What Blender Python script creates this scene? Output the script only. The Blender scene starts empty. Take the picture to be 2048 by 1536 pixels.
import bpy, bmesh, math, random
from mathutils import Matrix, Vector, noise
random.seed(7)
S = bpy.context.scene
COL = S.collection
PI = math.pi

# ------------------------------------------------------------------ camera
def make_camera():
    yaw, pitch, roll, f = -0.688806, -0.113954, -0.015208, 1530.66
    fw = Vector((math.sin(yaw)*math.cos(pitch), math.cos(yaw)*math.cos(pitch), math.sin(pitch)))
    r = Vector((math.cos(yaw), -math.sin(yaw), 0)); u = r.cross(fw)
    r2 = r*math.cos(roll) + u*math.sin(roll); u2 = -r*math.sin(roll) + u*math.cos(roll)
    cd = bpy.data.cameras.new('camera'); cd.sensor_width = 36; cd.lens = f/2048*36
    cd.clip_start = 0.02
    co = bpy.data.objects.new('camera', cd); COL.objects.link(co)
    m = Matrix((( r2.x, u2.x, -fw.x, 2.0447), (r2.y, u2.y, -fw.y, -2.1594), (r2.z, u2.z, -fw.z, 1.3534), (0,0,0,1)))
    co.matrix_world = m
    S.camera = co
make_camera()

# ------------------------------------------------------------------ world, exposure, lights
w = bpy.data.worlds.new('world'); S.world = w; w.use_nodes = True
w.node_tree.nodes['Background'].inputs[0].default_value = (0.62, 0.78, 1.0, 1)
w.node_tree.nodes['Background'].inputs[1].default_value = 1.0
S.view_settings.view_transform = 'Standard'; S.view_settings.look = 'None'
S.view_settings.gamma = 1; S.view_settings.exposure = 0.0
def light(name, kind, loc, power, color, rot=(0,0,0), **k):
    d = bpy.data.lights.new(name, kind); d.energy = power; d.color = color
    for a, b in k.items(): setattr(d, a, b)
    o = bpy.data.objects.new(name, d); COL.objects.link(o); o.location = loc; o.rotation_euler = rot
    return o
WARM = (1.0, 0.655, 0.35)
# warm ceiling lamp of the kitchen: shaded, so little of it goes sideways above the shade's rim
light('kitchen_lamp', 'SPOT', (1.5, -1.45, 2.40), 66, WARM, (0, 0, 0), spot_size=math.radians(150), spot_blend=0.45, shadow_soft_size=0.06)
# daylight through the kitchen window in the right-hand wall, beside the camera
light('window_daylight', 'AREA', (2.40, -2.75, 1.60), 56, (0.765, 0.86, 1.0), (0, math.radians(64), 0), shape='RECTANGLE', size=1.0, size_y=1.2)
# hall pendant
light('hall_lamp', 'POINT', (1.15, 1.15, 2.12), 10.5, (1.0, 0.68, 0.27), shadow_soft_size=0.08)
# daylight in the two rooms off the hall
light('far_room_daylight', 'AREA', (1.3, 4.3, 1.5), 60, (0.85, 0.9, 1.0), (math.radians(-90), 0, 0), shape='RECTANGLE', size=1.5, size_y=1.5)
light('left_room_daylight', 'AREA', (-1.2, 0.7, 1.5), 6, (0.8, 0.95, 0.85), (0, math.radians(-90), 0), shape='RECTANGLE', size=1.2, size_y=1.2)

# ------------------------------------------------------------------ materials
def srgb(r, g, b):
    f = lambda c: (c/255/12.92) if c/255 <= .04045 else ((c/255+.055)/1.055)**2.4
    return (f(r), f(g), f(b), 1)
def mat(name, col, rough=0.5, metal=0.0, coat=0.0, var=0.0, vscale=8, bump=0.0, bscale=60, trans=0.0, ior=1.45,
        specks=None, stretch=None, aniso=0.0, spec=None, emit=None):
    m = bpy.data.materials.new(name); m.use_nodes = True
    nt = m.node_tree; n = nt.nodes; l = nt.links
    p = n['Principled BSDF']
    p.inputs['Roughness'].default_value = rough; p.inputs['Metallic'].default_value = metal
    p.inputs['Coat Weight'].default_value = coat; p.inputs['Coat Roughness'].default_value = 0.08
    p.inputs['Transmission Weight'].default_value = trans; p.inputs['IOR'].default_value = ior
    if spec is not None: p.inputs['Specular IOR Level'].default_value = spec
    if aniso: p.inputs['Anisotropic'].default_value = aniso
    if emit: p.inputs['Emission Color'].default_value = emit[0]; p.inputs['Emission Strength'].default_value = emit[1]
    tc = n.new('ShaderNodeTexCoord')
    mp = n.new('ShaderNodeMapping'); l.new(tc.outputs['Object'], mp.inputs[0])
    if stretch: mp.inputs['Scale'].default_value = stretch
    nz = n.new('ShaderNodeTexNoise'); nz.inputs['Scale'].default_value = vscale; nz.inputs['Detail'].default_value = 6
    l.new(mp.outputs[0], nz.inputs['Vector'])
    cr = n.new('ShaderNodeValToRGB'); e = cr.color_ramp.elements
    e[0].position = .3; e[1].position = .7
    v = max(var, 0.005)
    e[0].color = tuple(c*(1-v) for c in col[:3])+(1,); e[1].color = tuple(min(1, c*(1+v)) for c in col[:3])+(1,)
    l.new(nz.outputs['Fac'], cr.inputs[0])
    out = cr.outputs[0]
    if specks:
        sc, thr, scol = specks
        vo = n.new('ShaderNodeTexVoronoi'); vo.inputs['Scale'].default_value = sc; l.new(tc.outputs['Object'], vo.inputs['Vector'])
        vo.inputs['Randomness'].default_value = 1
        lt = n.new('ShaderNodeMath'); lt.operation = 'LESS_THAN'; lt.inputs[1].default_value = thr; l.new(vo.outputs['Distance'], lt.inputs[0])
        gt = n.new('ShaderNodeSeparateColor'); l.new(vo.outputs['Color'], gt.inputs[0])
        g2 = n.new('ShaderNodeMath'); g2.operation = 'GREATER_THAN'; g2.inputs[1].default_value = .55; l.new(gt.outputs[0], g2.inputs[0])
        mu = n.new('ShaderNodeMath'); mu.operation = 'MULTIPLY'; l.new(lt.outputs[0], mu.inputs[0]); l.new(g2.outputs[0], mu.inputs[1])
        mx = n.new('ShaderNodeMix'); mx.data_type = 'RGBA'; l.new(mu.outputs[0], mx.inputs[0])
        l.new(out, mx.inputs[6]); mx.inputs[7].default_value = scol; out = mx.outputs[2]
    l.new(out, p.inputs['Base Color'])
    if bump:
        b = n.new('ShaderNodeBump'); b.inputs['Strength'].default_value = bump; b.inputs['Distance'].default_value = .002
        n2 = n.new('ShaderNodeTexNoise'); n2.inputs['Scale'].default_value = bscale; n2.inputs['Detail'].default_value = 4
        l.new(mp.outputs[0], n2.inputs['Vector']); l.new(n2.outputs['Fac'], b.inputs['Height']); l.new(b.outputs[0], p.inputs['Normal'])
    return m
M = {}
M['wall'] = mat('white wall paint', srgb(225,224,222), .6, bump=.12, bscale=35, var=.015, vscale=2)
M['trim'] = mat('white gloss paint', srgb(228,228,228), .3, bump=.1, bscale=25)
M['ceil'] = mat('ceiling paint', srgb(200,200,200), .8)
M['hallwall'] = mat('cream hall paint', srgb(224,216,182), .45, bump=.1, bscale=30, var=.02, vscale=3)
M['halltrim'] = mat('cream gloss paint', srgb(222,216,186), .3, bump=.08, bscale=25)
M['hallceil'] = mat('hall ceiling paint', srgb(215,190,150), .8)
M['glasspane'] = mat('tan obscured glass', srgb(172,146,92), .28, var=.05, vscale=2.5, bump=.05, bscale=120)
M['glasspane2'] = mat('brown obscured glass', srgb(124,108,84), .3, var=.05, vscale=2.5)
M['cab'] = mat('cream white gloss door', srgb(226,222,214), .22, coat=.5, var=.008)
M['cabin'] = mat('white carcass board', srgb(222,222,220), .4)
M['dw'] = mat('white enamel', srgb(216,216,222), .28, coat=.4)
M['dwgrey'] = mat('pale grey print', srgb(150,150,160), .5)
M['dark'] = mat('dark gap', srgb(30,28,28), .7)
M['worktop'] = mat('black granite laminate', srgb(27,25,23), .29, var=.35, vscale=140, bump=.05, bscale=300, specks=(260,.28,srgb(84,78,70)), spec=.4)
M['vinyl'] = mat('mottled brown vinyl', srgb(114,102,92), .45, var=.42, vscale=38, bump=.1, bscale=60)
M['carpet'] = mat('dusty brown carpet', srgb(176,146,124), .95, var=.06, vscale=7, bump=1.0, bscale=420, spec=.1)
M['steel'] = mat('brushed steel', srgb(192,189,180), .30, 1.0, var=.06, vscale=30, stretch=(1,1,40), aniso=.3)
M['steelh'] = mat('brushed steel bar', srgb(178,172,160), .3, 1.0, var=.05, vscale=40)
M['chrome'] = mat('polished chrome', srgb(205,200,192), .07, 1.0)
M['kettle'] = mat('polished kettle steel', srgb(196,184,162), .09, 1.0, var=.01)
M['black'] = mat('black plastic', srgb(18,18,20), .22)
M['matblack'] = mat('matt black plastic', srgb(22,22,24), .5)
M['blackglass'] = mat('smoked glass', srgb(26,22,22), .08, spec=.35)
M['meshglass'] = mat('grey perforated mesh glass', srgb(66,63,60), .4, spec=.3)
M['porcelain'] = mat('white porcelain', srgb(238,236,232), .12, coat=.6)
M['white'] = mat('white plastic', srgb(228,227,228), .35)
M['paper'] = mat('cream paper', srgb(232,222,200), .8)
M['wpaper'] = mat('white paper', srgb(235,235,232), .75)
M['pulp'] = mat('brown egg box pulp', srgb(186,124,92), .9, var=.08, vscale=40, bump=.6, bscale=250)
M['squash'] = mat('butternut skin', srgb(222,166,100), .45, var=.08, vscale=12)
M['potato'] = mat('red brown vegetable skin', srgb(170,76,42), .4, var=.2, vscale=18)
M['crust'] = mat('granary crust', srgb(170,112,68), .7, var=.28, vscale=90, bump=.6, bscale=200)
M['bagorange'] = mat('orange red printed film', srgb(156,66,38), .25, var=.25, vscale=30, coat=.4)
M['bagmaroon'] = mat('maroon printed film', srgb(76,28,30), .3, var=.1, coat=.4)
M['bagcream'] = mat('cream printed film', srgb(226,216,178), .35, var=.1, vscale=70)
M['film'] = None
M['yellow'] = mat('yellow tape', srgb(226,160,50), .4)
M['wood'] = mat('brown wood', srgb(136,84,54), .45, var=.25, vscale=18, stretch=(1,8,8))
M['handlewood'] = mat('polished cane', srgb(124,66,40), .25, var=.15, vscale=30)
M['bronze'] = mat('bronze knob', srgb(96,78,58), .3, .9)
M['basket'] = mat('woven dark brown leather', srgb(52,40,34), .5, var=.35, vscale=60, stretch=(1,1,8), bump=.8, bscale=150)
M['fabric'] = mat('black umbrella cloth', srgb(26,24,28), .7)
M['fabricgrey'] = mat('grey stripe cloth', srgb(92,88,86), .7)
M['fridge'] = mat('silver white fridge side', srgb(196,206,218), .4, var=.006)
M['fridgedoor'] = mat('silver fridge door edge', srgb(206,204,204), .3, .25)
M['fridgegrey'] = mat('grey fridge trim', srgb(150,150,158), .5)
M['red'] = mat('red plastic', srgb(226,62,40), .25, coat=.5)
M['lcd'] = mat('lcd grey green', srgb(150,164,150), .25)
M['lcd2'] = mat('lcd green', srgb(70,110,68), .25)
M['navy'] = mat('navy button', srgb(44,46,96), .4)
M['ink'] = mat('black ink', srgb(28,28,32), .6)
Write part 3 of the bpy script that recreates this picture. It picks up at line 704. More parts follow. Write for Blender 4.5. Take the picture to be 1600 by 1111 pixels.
_ _ _ _ _
== WORK REQUIRED ==
Produce the lines from the top of the listing through the "PI = math.pi" line exactly as they appear, with no additional output.

== SOLVED PROBLEM ==
What Blender Python script creates this scene? Output the script only. The Blender scene starts empty. Take the picture to be 2048 by 1536 pixels.
import bpy, bmesh, math, random
from mathutils import Matrix, Vector, noise
random.seed(7)
S = bpy.context.scene
COL = S.collection
PI = math.pi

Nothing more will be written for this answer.